Setiap hadits itu harus ada alur sanadnya dari perawi terakhir hingga kepada Rasulullah SAW. Para perawi hadits itu menerima hadits secara berjenjang, dari perawi di atasnya yang pertama sampai kepada yang perawi yang ke sekian hingga kepada Rasulullah SAW.
Seorang ahli hadits akan melakukan
penelusuran jalur periwayatan setiap hadits ini satu per satu, termasuk riwayat
hidup para perawi itu pada semua level / tabaqathnya.
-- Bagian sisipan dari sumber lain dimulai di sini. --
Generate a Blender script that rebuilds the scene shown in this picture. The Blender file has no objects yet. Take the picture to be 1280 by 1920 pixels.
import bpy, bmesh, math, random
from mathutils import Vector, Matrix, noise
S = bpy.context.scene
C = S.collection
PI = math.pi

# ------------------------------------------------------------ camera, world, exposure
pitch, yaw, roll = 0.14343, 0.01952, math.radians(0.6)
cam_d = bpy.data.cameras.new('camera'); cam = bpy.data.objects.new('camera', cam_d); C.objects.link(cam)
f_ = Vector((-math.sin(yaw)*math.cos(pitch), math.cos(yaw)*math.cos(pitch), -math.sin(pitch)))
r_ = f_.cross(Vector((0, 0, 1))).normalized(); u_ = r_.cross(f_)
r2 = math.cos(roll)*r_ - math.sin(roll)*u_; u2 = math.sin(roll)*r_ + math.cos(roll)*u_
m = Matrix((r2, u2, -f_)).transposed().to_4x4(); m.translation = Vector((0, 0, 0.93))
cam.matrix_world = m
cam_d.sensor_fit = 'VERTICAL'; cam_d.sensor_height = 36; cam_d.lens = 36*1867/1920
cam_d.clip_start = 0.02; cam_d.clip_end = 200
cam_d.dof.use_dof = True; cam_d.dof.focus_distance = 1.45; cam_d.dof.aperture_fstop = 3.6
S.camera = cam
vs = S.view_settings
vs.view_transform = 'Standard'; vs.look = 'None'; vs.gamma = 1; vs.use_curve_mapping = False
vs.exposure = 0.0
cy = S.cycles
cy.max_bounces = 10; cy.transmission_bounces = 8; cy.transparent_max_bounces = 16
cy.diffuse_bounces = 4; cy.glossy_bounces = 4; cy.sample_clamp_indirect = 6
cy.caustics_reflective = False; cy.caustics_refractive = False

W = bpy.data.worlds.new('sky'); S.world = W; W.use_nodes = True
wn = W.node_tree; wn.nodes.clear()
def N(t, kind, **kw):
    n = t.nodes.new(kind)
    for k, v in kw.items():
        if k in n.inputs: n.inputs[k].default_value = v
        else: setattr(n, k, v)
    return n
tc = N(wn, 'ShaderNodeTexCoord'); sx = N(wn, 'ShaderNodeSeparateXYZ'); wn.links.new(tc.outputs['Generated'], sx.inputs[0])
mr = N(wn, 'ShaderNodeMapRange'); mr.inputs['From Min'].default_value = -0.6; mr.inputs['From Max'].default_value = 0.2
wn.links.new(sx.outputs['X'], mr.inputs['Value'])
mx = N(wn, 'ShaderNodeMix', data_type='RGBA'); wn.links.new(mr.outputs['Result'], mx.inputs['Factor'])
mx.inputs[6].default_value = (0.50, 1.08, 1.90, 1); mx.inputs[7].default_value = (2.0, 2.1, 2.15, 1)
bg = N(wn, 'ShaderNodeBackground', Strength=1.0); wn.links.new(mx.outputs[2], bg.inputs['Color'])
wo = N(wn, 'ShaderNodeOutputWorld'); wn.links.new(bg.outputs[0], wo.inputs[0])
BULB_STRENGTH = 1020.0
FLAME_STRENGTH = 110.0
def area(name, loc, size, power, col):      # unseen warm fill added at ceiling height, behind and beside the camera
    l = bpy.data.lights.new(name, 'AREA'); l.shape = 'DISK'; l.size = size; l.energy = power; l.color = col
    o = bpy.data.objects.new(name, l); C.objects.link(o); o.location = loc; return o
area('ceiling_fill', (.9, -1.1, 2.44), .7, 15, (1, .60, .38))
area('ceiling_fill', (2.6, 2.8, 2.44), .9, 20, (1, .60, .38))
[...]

Kalau ada cacat pada
dirinya, baik dari sisi dhabit (hafalan) maupun `adalah-nya (sifat
kepribadiannya), maka akan berpengaruh besar kepada nilai derajat hadits yang
diriwayatkannya.
Sebuah hadits yang selamat dari
semua cacat pada semua jalur perawinya hingga ke Rasulullah SAW, dimana semua
perawi itu lolos verifikasi dan dinyatakan sebagai perawi yang tisqah, maka
hadits itu dikatakan sehat, atau istilah populernya shahih. Sedikit derajat di
bawahnya disebut hadits hasan atau baik. Namun bila ada diantara perawinya yang
punya cacat atau kelemahan, maka hadits yang sampai kepada kita melalui
jalurnya akan dikatakan lemah atau dha`if.
Para ulama mengatakan bila sebuah
hadits lemah dari sisi periwayatannya namun masih tersambung kepada Rasulullah
SAW, masih bisa dijadikan dalil untuk bidang fadhailul a`mal, atau keutamaan
amal ibadah.
Sedangkan bila sebuah hadits
terputus periwayatannya dan tidak sampai jalurnya kepada Rasulullah SAW, maka
hadits ini dikatakan putus atau munqathi`. Dan bisa saja hadits yang semacam
ini memang sama sekali bukan dari Rasulullah SAW, sehingga bisa dikatakan
hadits palsu atau maudhu`. Jenis hadits yang seperti ini sama sekali tidak
boleh dijadikan dasar hukum dalam Islam.
Untuk mengetahui apakah sebuah
hadits itu termasuk shahih atau tidak, bisa dilihat dalam kitab susunan Imam
Al-Bukhari yaitu shahih Bukhari atau Imam Muslim yaitu shahih muslim. Untuk
hadits-hadits dha’if juga bisa dilihat pada kitab-kitab khusus yang disusun
untuk membuat daftar hadits dha’if.
Di masa sekarang ini, para ulama
yang berkonsentrasi di bidang hadits banyak yang menuliskannya, seperti
karya-karya Syaikh Nashiruddin Al-Albani. Di antaranya kitab Silsilah
Al-Ahadits Ash-Shahihah yang berjumlah 11 jilid.